O que é mais presente do que a forma? Eu estou numa autêntica relação
com ela; pois ela atua sobre mim assim como EU atuo sobre ela. Fazer é criar,
inventar é encontrar. Dar forma é descobrir. Ao realizar EU descubro. EU
conduzo a forma para o mundo do ISSO. A obra criada é uma coisa entre coisas,
experienciável e descritível como uma soma de qualidades. Porém, àquele que
contempla com receptividade ela pode amiúde tornar-se presente em pessoa.
(BUBER, 1974, p. 32)
Com
todo o seu elenco modificado, Animalismo
dá a oportunidade destes novos atuantes (que um dia foram espectadores) de
exercitarem seu olhar cênico para além de pouco mais de uma hora de peça. Com
novos atores, o espetáculo retorna com um fôlego diferente. É a chance de serem
estes animais e de observarem também pelos dois olhares: tanto o olhar do
“animal” em cena através de uma obra que fala da sociedade quanto o olhar do
“humano” que assiste e se reconhece como parte dessa sociedade por vezes
injusta e cruel. O que Orwell propõe é uma reflexão da condição do homem, um
pensar crítico e acima de tudo, o reconhecimento. Como atuante e espectadora,
consegui me reconhecer ali. Neste lugar do Outro que também é meu, pois o Outro
sou Eu vista de um ângulo diferente. Chega um momento onde é impossível distinguir
o ator do espectador: todos ficam sob o mesmo estado. No final das contas, eu
olho de um porco pra um homem e já não sei distinguir quem é homem e quem é
porco.
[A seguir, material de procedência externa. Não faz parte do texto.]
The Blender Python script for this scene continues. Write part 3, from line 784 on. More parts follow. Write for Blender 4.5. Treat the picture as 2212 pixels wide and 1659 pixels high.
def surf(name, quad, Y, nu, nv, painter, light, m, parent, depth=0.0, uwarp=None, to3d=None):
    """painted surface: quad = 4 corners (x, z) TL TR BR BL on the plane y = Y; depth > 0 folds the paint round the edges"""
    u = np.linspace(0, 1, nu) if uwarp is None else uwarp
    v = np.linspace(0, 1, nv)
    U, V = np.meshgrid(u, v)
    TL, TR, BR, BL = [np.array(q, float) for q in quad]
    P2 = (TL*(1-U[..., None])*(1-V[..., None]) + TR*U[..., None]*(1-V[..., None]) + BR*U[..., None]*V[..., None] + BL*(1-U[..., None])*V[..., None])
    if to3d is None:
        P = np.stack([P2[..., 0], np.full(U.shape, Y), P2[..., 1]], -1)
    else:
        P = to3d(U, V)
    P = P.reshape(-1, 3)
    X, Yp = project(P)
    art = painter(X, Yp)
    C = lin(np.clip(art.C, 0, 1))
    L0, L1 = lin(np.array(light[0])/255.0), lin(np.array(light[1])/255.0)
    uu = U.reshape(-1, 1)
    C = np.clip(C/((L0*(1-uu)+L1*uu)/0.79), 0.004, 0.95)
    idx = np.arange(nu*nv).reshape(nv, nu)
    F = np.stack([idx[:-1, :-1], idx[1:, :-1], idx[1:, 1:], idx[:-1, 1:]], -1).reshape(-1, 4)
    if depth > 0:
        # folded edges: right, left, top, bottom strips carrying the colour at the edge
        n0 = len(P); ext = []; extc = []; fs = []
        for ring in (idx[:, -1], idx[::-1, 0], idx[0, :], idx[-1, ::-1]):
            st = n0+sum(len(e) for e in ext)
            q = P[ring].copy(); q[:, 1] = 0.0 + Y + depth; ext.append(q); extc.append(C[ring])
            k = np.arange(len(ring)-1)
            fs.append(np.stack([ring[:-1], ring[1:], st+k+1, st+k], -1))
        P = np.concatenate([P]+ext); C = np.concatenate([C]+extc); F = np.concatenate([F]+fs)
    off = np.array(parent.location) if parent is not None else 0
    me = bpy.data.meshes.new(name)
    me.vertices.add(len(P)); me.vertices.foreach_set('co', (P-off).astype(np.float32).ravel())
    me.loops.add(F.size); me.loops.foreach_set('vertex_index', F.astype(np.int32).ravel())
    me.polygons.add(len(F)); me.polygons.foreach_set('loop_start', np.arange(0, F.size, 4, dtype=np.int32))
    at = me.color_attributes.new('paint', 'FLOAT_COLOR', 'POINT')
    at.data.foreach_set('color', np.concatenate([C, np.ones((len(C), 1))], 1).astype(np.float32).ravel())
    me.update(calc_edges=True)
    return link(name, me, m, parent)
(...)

Assim como chega um momento em que não consigo (me) diferenciar como
atuante ou espectadora. Mesmo olhando ‘de fora’, estamos mais dentro do que
nunca. Então, diluem-se as distâncias simbólicas. Mesmo sendo humanos, ainda somos
todos bichos.
Karimme Silva
26 de Setembro de 2016
26 de Setembro de 2016
REFERÊNCIAS
BUBER, Martin. Eu e Tu.
Tradução por Newton Aquilles Von Zuben. 2ª edição. Editora Moraes, 1974.
PEIXOTO, Fernando. O
que é teatro. Coleção Primeiros Passos. São Paulo: Brasiliense, 1980.